Pidurangala is a massive rock formation located a few kilometers north of Sigiriya in Sri Lanka. It has an interesting history closely related to that of the Sigiriya Rock Fortress. Being less grand and far more difficult to climb it is often overlooked by tourists

Pidurangala is a massive rock formation created by volcanic activity. No less important historically than Sigiriya but, yet, often overlooked by travelers. It has been occupied on and off for the past 2500 years by monks who lived in surrounding caves. Nearing the end of the 5th century A.D., King Kasyapa moved the monks from Sigiriya offering them a much larger and newer temple and monastery. Their presence is made evident by a small temple at the entrance, an amazing reclining Buddha built with ochre bricks (the first I had seen of its kind) and prayer cubicles about halfway up.

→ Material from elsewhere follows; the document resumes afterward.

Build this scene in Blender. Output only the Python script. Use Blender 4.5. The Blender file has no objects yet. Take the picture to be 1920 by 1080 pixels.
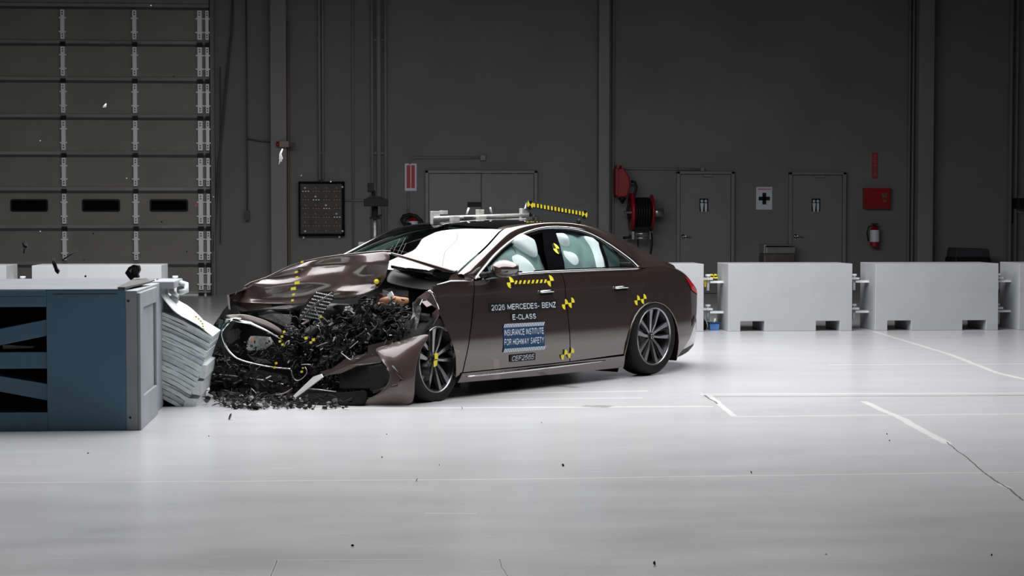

Unlike Sigiriya, which you climb using a spiral of stairs, Pidurangala is a much more strenuous climb starting with roughly-built stone steps (prettily covered in moss) leading to unidentified dirt paths to make your way through the forest. The paths stop about halfway up (where the Buddha is) and then the climb becomes considerably more difficult. At different intervals, you need to hoist yourself up (sometimes with the help of someone), around and in between huge boulders to get to the top of Pidurangala Rock.